*PROBLEM DESCRIPTION*
Each line from the beginning of the data below through the line containing "COL = S.collection" should be repeated exactly, please.
=-=-=-=-=
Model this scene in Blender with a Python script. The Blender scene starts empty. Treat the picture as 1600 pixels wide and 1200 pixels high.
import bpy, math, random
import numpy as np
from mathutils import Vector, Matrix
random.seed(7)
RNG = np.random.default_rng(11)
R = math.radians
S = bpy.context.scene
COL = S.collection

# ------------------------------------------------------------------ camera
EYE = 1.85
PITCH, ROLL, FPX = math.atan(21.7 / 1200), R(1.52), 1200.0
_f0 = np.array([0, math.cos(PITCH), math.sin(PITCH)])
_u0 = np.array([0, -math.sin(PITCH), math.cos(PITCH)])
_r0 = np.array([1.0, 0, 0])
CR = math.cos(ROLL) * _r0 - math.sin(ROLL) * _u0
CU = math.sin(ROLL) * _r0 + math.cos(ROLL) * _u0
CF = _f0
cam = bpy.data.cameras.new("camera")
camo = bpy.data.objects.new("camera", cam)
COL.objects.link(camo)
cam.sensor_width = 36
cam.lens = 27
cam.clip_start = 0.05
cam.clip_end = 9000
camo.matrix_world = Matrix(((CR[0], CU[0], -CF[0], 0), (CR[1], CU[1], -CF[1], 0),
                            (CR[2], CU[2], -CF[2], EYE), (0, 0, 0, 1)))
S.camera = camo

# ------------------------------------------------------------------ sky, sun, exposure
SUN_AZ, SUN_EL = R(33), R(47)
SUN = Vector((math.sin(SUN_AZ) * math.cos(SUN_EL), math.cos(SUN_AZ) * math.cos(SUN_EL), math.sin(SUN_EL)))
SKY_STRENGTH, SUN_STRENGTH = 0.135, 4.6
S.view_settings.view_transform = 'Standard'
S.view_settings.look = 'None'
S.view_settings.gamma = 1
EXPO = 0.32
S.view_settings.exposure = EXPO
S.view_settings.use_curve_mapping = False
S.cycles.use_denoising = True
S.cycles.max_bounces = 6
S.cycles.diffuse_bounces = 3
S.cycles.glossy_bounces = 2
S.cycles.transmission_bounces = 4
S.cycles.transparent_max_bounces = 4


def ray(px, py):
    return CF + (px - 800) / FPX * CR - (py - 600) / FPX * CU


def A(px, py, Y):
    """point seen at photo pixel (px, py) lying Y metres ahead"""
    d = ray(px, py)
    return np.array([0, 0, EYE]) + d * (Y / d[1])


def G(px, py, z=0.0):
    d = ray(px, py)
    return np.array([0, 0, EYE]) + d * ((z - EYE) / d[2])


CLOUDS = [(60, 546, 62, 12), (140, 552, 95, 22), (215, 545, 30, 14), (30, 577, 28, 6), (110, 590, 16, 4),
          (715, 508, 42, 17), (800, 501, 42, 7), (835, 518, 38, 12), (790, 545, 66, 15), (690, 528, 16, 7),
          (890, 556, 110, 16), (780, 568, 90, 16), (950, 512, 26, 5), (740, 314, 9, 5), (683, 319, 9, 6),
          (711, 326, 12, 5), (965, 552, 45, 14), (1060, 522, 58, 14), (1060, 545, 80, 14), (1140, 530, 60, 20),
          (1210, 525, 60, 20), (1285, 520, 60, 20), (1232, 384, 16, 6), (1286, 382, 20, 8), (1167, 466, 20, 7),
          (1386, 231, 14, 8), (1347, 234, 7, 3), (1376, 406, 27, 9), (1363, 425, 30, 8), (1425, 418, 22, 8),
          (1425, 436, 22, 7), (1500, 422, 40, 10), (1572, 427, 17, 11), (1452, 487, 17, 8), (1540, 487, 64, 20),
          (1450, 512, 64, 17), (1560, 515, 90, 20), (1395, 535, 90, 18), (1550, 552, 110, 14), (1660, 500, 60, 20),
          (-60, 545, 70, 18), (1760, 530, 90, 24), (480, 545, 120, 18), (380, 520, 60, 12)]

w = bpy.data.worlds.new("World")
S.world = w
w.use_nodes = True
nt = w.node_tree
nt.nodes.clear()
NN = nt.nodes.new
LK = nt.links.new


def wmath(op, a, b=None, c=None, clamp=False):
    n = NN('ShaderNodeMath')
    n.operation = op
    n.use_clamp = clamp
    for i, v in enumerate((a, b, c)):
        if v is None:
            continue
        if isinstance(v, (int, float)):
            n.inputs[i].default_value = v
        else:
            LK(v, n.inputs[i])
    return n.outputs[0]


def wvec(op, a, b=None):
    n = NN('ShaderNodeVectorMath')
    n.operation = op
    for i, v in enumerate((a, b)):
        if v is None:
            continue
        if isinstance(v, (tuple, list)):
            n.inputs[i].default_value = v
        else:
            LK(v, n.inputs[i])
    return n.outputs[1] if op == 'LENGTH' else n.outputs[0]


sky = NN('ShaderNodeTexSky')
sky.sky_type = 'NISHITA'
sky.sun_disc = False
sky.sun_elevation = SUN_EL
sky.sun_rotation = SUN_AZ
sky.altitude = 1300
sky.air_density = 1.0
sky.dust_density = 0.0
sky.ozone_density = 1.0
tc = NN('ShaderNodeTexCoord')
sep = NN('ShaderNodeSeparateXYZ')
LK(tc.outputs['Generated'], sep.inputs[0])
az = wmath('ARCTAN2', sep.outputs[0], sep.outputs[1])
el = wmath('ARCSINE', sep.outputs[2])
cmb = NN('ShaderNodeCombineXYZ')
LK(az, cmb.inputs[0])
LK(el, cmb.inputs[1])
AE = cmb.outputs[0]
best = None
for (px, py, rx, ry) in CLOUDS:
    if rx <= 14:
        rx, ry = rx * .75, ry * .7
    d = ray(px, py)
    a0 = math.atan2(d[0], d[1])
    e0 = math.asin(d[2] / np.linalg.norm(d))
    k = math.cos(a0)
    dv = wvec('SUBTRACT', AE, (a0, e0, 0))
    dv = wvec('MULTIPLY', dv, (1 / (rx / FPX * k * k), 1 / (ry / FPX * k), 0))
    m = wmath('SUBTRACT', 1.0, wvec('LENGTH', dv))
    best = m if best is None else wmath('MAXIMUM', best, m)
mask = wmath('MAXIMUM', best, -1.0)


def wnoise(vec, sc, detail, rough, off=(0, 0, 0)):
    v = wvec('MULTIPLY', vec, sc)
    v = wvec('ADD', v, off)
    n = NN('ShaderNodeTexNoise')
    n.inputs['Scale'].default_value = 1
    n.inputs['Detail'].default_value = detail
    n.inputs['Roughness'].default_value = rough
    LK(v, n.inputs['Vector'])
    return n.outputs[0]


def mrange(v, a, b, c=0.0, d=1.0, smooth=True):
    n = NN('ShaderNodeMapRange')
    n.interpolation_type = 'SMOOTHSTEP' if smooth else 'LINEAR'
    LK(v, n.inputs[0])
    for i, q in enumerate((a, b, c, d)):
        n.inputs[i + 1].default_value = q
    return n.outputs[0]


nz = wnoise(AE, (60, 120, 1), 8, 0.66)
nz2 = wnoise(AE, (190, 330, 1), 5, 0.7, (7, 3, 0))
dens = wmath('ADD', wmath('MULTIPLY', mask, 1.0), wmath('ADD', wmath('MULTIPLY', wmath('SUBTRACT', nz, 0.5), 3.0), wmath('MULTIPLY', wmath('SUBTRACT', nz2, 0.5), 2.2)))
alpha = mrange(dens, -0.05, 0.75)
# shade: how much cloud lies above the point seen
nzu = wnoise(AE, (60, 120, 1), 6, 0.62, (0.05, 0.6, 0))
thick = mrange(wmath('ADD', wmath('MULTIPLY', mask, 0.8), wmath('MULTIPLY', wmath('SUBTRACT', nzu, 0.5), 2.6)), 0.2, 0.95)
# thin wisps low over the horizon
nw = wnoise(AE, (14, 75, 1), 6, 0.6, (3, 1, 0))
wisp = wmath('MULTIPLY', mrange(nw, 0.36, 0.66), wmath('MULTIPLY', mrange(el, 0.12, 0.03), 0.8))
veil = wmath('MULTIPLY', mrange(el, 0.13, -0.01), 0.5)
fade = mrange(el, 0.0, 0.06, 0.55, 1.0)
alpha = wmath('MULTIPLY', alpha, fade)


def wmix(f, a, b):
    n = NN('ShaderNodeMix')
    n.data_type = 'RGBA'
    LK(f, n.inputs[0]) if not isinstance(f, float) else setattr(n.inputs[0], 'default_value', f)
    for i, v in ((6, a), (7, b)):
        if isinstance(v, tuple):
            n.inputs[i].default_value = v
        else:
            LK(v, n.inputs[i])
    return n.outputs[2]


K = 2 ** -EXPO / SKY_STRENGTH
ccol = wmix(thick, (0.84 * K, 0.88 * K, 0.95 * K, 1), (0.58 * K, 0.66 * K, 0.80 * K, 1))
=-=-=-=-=
*WRITTEN REPLY*
Model this scene in Blender with a Python script. The Blender scene starts empty. Treat the picture as 1600 pixels wide and 1200 pixels high.
import bpy, math, random
import numpy as np
from mathutils import Vector, Matrix
random.seed(7)
RNG = np.random.default_rng(11)
R = math.radians
S = bpy.context.scene
COL = S.collection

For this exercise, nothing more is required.